A Justiça argentina começou a julgar ontem três militares e três civis acusados de comandar o centro clandestino de detenção e tortura Automotores Orletti, instalado pelo serviço de inteligência do último regime militar do país (1976-1983). Disfarçado de oficina mecânica, o local foi cativeiro de argentinos, uruguaios, bolivianos e cubanos e é considerado símbolo da Operação Condor --articulação repressiva entre as ditaduras sul-americanas.

O Ministério Público atribui crimes contra a humanidade ao general do Exército reformado Eduardo Rodolfo Cabanillas, atualmente preso, ao coronel Rubén Visuara e ao comodoro da Força Aérea Néstor Guillamondegui. Os réus civis são Raúl Guglielminetti, Eduardo Ruffo e Honorio Ruiz, ex-agentes do órgão de inteligência argentino e do Exército. Os três já estão presos.

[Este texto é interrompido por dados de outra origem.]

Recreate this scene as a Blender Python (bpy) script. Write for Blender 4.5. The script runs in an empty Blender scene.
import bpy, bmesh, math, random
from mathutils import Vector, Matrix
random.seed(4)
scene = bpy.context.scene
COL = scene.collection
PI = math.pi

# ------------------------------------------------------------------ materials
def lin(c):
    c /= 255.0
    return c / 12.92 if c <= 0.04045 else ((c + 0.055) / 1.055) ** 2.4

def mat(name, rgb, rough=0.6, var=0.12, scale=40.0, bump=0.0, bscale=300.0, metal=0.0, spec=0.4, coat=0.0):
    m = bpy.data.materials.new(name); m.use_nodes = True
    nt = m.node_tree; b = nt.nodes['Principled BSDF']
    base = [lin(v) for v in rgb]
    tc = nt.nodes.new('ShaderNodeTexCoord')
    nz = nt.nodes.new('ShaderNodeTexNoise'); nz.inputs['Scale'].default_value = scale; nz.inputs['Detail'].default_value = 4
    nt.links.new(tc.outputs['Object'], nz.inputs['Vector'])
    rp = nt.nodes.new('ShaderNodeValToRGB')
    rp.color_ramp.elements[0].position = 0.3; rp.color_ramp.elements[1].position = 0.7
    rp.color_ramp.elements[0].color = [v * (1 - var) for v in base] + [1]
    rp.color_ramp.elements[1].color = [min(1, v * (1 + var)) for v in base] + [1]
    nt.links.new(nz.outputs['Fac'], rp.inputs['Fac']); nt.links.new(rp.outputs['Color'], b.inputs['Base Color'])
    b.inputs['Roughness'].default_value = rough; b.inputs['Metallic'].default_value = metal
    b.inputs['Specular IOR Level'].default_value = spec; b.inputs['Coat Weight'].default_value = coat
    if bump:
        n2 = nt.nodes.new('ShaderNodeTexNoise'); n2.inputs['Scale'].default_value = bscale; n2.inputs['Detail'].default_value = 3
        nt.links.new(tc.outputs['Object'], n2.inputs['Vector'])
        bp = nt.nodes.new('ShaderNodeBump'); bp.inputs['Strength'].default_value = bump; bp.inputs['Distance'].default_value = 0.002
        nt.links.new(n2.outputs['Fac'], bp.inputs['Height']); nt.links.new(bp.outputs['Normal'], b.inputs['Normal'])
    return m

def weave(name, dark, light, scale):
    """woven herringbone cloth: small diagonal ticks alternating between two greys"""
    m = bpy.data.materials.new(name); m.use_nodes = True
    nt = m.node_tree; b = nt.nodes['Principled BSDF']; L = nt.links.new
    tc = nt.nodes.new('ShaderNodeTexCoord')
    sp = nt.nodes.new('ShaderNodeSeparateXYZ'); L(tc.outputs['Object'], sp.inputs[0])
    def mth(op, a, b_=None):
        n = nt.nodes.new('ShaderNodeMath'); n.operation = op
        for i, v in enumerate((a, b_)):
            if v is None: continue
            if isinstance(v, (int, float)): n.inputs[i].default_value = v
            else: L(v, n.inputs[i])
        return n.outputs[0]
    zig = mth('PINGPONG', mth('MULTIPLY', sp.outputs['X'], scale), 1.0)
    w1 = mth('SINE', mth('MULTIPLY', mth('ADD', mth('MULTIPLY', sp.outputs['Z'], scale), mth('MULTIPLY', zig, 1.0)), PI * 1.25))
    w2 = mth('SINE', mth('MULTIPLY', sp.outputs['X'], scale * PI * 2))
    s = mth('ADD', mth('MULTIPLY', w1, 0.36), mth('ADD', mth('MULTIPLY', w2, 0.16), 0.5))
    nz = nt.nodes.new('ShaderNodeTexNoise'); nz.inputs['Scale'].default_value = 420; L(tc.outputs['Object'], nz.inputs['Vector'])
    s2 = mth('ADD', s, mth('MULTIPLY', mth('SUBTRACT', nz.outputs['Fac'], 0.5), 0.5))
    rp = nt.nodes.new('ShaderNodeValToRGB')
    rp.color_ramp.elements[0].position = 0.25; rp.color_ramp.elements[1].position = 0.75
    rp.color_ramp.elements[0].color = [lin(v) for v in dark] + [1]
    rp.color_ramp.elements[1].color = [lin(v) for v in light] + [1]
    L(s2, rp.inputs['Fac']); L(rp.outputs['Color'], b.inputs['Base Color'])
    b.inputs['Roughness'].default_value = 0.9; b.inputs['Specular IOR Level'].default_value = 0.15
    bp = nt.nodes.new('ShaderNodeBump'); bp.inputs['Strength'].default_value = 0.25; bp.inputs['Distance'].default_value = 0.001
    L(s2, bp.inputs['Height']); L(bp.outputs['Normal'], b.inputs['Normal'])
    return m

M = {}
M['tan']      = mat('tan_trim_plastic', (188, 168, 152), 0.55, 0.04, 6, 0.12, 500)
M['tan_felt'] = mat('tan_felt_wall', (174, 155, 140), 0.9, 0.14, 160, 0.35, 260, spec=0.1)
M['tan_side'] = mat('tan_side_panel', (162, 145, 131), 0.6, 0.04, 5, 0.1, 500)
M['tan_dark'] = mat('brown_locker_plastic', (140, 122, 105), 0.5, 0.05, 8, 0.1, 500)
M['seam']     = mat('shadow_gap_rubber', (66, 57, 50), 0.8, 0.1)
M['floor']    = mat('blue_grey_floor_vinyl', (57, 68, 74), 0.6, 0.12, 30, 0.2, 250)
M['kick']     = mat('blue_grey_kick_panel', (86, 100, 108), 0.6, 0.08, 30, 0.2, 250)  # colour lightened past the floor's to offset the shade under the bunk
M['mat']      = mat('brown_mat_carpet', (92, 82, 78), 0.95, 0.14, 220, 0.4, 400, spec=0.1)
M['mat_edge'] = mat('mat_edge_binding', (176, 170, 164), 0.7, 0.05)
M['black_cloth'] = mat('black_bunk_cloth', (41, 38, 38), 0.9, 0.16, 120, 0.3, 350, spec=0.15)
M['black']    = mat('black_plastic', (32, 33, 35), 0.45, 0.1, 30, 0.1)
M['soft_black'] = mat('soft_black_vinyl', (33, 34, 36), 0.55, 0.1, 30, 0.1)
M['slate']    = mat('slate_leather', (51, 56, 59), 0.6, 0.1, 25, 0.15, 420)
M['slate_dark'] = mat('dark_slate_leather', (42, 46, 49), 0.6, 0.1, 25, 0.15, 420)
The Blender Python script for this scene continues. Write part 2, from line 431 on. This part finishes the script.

Não há previsão para o término do julgamento, mas estima-se que demore meses. Tantos os militares como os civis responderão por 65 casos de sequestro, tortura e assassinato.

A vítima mais conhecida do Automotores Orletti é Marcelo Gelman, filho do poeta e jornalista argentino Juan Gelman. O corpo dele foi encontrado em 1976 no fundo de um rio, dentro de um tanque de concreto. Sua mulher foi levada grávida a outro centro de detenção clandestino, no Uruguai, e nunca foi encontrada. A filha do casal nasceu em cativeiro e foi entregue pelos militares a uma família uruguaia. Em 2000, a menina foi restituída à família pela Associação Avós da Praça de Maio, que se dedica a recuperar filhos de desaparecidos.

As entidades de direitos humanos estimam que o aparato repressor do Estado argentino matou mais de 30 mil pessoas durante a última ditadura.

Os processos judiciais contra militares e agentes acusados de crimes ocorridos na época foram retomados depois de o governo do presidente Néstor Kirchner revogar a lei de anistia em 2005.